Goldman Sachs Analysts are beginning to view a recession as more likely.
Goldman Sachs Chief Economist Jan Hatzius wrote in a new note, “We now see recession risk as higher and more front-loaded. The main reasons are that our baseline growth path is now lower and that we are increasingly concerned that the Fed will feel compelled to respond forcefully to high headline inflation and consumer inflation expectations if energy prices rise further, even if activity slows sharply.”
Goldman’s changes to its modeling displayed its concerns, even as it stopped short of proclaiming a recession would occur. For starters, Hatzius now says a recession is 30% likely, as opposed to 15% previously. Then, he lowered his GDP estimate for the balance of this year and 2023.

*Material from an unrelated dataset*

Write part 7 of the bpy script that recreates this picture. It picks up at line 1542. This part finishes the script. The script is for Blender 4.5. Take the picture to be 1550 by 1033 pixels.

Hatzius wrote, “With no major imbalances to unwind, a recession caused by moderate over-tightening would most likely be shallow, though even shallower recessions have seen the unemployment rate rise by about 2½pp on average. One additional concern this time is that the fiscal and monetary policy response might be more limited than usual.”
This means Goldman Sachs is now in agreement with Deutsche Bank, who earlier struck a similar tone going forward, saying that a recession will happen in 2023. So far Deutsche Bank is the only Wall Street firm to predict a recession for next year. But they are not the only one on Wall Street to feel this way.
BlackRock Global Fixed Income Chief Investment Officer Rick Rieder said, “I don’t think we’re going to see a recession this year. “I think you’re going to see one next year.”